1. Write a SynthDef called \saw_lowpass that creates a non-bandlimited sawtooth wave, passes it through a lowpass filter, and then is multiplied by a fixed-time amplitude envelope that has an attack, sustain and release portion. The envelope should have a done action to free the synth when it is done. The output should be a stereo signal. Test it by creating a Synth and override the default argument with a cutoff frequency of your choosing. Feel free to play around and use a highpass filter or bandpass filter.

   (
   SynthDef(\saw_lowpass, {
       arg out = 0, freq = 80, amp = 0.1, atkTime = 0.03, susTime = 1, relTime = 0.1, cutoff = 1000;
       var sig;
     // Your code here
   
   }).add;
   )
   

2. Start by copying your code for \saw_lowpass and rename it to \saw_lowpass_sweep. Here we are going to modulate the cutoff frequency of the saw wave over time. This is a very common strategy to give a sound more life in synthesized music. Because the partials of real instruments change over time, it is nice to mimic that behavior when we generated synthesized instruments. Create an envelope that takes the cutoff frequency supplied from the user, ramps up to five times that value, and ramps down back to the supplied cutoff frequency. The ramp up and the ramp down should each take 0.5 seconds. Now when you play the Synth, you should get a “WAH” kind of sound as the filter opens and closes.

3. Start by copying your code for \saw_lowpass_sweep and rename it to \saw_lowpass_sweep_mono. Just make one simple change to the code. Make the output signal mono instead of stereo. Now create Synths and pass them through an instance of \many_echo_reverb that you created earlier.

   Here are some synths I used to test it. Again, you will need to use your variable name for the bus that \many_echo_reverb will be reading from.

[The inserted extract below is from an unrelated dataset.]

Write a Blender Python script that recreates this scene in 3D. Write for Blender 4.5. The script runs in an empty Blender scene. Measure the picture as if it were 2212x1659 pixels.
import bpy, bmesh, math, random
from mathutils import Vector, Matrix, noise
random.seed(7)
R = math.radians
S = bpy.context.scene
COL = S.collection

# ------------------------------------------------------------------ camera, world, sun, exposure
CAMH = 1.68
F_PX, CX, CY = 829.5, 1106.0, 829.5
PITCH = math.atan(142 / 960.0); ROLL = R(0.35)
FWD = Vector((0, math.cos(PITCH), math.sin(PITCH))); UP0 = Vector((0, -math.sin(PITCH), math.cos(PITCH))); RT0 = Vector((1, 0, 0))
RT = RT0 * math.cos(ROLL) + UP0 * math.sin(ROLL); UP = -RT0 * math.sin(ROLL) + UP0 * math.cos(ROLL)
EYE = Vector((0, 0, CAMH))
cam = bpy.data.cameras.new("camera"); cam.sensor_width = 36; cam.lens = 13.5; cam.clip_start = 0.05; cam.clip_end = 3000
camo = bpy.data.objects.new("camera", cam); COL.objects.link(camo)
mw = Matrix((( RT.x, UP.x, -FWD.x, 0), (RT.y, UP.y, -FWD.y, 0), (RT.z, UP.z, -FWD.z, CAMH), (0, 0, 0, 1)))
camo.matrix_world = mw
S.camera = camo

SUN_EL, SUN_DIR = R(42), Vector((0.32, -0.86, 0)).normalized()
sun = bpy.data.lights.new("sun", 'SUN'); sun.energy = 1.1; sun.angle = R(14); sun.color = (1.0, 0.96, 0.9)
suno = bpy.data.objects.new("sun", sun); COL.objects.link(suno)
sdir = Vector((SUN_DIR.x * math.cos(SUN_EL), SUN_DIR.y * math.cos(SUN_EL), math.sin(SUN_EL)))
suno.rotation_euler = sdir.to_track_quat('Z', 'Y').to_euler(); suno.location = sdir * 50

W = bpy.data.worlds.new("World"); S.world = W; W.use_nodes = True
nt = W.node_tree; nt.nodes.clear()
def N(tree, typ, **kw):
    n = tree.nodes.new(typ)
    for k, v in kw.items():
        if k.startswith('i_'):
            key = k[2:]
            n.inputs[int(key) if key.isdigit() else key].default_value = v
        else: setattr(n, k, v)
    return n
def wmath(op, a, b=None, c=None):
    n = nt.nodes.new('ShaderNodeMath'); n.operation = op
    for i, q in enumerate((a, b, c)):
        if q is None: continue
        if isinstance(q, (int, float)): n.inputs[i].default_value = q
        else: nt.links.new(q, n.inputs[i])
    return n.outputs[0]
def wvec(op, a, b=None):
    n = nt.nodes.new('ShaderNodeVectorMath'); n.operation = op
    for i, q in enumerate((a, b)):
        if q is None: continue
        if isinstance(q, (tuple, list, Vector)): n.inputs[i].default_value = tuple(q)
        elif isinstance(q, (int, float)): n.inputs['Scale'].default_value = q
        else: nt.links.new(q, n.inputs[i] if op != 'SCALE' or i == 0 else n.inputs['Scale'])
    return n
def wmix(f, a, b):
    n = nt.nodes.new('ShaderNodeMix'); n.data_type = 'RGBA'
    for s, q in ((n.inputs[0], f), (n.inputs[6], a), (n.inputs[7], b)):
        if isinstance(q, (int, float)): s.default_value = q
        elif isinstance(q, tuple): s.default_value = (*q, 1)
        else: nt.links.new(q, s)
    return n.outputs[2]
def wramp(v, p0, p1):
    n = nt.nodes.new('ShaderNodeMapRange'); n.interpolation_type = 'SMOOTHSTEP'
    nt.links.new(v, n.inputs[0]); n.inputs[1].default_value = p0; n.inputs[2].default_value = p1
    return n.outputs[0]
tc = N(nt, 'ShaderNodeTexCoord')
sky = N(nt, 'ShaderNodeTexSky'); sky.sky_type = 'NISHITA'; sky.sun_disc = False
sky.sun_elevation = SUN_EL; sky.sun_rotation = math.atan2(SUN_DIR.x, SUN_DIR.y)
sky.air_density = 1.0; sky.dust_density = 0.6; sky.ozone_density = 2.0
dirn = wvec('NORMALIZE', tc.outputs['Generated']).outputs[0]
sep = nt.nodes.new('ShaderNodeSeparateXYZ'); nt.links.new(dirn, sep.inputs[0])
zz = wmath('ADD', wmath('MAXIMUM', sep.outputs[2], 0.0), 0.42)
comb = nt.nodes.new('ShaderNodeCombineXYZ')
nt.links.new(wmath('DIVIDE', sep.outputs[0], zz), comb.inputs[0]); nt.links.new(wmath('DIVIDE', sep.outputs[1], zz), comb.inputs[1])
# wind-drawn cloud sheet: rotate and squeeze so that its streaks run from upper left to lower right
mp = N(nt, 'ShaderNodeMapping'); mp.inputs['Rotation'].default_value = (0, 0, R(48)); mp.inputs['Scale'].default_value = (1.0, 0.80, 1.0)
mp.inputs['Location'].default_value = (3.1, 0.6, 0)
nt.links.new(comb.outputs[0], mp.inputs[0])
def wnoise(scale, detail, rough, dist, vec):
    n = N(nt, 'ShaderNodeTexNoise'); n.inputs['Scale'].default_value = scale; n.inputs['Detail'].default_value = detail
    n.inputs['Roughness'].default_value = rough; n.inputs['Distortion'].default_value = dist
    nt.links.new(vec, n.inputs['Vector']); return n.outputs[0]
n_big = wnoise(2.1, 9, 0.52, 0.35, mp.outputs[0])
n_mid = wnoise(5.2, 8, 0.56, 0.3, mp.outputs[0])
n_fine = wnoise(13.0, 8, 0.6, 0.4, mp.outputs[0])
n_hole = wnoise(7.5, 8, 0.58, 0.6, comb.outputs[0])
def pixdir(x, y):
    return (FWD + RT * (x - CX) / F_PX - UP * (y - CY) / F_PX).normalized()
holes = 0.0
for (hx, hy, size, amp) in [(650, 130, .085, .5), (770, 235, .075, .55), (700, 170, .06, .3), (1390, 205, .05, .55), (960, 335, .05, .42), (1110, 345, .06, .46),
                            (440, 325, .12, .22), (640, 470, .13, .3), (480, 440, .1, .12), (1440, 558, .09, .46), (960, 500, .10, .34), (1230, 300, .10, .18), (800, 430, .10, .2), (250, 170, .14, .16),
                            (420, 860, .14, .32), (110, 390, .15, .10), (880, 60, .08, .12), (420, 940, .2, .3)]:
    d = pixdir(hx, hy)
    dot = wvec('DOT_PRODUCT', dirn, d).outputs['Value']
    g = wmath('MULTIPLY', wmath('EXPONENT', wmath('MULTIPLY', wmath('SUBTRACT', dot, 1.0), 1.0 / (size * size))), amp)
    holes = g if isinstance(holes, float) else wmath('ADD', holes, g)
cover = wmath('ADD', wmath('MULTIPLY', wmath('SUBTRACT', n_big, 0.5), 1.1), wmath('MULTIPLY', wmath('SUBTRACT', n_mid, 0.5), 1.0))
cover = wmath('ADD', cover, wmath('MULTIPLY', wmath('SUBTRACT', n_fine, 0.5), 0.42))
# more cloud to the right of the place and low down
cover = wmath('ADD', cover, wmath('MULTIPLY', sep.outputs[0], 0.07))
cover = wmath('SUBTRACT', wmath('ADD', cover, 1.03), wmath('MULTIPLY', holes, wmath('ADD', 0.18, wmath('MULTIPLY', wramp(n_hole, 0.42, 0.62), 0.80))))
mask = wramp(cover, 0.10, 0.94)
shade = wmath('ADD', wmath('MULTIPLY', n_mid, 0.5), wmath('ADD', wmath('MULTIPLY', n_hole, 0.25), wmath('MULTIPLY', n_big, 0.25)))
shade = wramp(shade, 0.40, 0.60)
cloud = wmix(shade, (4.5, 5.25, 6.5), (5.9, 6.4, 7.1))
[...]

   Synth(\saw_lowpass_sweep_mono, [\amp, 0.05, \freq, 440, \out, ~bus]);
   Synth(\saw_lowpass_sweep_mono, [\amp, 0.05, \freq, 392, \out, ~bus]);
   Synth(\saw_lowpass_sweep_mono, [\amp, 0.05, \freq, 293, \out, ~bus]);
   Synth(\saw_lowpass_sweep_mono, [\amp, 0.05, \freq, 330, \out, ~bus]);
   

   Here is a sample recording:

Solutions

Solutions to the lab will be posted after the lab is over.